Risk management culture varies widely across NBFCs, shaped largely by top management’s commitment, and senior leadership’s technical risk management skill and mindset. It must begin with the top management appreciating that compliance and risk management are not tick-in-the-box exercises and that these are essential to a lending institution’s health and longevity. All non-interest expenditure decisions are driven by commercial considerations such as near-term growth in topline and profitability. However, some investment decisions cannot be measured by such yardstick alone. While taking and managing credit risk is the core business of NBFCs, what tends to be underappreciated is that returns on capital depend as much on avoiding losses as on generating income—and loss avoidance requires sustained investment in risk management.

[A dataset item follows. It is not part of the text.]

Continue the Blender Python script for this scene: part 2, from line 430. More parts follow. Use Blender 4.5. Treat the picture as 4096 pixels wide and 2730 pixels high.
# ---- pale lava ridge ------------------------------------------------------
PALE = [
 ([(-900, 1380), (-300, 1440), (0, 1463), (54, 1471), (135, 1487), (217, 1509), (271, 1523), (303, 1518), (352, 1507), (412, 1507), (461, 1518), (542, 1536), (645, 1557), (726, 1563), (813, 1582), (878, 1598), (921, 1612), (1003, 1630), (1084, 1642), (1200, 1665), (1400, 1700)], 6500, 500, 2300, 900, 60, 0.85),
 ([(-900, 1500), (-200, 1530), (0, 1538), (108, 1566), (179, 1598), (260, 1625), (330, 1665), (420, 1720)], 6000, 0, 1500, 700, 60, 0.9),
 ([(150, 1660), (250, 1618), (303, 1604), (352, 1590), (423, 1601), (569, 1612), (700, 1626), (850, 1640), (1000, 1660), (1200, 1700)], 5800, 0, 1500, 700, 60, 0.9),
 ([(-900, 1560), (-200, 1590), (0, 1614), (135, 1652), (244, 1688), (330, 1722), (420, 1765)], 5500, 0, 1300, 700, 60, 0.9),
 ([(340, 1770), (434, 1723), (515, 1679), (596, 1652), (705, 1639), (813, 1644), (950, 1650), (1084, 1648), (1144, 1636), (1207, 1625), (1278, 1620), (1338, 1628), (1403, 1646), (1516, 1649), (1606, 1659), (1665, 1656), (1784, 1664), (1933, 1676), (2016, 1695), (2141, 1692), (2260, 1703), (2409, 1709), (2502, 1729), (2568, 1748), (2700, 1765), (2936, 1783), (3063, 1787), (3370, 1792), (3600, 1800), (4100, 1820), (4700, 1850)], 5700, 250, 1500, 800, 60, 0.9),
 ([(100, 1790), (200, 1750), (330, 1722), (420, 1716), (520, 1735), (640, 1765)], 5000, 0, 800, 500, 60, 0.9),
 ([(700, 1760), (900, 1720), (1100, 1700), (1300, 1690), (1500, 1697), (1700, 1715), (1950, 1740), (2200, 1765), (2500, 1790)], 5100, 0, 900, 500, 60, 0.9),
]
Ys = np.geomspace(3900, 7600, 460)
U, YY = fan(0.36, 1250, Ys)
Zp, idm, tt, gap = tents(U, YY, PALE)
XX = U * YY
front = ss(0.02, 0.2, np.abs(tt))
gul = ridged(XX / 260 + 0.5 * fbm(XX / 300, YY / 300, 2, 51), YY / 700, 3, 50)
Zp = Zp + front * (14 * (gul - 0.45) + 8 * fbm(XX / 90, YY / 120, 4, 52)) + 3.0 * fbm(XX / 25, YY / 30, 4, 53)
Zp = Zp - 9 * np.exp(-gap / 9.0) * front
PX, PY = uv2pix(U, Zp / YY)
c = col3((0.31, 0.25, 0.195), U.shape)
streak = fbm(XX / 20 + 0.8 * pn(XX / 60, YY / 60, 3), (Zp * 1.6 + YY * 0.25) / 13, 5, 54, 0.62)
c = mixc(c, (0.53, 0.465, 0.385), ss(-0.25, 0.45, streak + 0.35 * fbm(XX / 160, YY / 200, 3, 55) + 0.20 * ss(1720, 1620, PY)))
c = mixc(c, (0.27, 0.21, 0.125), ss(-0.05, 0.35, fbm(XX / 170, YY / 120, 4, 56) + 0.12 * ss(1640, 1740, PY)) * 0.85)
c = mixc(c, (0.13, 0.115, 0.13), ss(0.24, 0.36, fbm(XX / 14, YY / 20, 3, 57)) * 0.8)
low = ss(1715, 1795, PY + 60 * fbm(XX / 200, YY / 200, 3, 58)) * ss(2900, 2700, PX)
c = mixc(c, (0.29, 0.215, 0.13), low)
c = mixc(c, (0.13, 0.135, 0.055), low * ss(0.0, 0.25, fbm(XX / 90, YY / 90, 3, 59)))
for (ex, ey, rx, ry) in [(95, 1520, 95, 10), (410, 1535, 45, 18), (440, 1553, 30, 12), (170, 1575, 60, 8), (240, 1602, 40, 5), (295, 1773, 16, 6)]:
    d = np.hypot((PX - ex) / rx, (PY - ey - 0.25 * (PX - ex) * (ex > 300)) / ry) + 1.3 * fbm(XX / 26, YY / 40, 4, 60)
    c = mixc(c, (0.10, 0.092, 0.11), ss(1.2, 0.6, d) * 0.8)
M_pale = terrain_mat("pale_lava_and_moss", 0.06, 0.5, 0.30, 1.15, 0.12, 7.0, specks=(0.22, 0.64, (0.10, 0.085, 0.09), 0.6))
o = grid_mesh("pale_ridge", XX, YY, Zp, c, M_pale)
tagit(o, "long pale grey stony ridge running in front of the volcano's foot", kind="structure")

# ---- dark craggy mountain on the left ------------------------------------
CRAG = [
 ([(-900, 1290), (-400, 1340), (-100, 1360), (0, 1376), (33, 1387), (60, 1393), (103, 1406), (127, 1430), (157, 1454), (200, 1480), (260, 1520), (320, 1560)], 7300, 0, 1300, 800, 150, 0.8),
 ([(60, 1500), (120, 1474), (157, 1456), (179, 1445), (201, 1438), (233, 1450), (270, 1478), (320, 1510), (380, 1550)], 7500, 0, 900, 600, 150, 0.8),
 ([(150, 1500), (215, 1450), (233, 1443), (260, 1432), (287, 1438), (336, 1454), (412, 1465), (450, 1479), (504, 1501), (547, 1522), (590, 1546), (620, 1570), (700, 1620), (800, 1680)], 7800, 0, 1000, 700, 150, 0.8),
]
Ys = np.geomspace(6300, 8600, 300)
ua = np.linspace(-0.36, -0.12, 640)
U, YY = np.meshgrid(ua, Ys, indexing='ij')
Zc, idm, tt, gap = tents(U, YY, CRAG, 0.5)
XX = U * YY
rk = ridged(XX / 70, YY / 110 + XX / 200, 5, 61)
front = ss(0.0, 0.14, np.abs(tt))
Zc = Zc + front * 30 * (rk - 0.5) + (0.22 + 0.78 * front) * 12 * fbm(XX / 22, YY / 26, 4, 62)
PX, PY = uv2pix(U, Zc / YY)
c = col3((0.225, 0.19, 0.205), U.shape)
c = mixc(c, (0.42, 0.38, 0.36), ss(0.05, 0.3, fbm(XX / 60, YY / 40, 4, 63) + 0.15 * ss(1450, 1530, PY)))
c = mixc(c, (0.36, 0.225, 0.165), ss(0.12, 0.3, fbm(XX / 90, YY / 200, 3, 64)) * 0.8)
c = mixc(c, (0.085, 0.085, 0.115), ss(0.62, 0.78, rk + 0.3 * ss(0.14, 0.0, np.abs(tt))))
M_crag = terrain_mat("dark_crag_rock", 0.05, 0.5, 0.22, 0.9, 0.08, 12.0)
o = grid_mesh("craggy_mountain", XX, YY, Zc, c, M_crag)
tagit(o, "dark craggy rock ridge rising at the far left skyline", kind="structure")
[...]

Just as business model choices deserve the highest level of attention, so too do risk and compliance priorities. Yet this alignment is not always present. Consider an interaction I had with an NBFC a few months ago. The institution had entered the RBI’s middle layer a couple of years earlier. To meet basic regulatory risk requirements, it had combined in-house systems with external solutions—largely driven by expectations of regulatory scrutiny. However, when it came to more complex and core risk areas requiring deeper expertise and stronger frameworks, management felt it was already on solid ground. The chief risk officer rated the institution’s risk management maturity at “8 out of 10.” Ironically, while resources were being devoted to baseline controls, genuinely core risks were accorded lower priority. The institution also relied more heavily on bank funding than its peers. The false sense of security this created was unsettling.
Contrast this with another institution I encountered around the same time—roughly three times larger in size. Its leader was focused on understanding where the institution truly stood and how its two most significant risks could be addressed. He emphasised problem definition, delegation, review, and capability-building in core areas. That approach reflected an organisation shaped by strong risk leadership. Crucially, it was backed by the Board and the CEO. Meaningful change, after all, must come from the top.
Across more than fifty company and financial institution failures that I have reviewed or audited first-hand, none involved mala fide intent. Instead, the consistent causes were flawed business models and/or failures in risk management.
Basel’s regulatory philosophy aligns with this conclusion. Banking regulation globally, including in India, is built on Basel guidance, which emphasises the definition, continuous evaluation, and internal consistency of business models. Where business model limitations give rise to specific risks, institutions are expected to recognise and mitigate them. Many small and mid-sized European lenders follow this approach in spirit, devoting considerable effort to explaining to regulators and stakeholders how they counterbalance inherent weaknesses. Where business model changes are not feasible, the answer lies in robust risk management.
India’s NBFCs would do well to absorb this spirit, not merely its form. This means, first, ruthless clarity about business models. Second, rebuilding risk culture as a strategic priority—not as a department, but as a mindset. Finally, it means recognising what funding pressures really signal.
If India wishes to see the 16% NBFC share to grow more and power the economy, Indian NBFCs should follow this approach.
If India wishes to see the NBFC sector continue powering the economy and raise its 16% share of lending, then this is the approach Indian NBFCs must adopt. Funding pressures will then be recognised for what they often are: signals of deeper structural issues, not their root cause.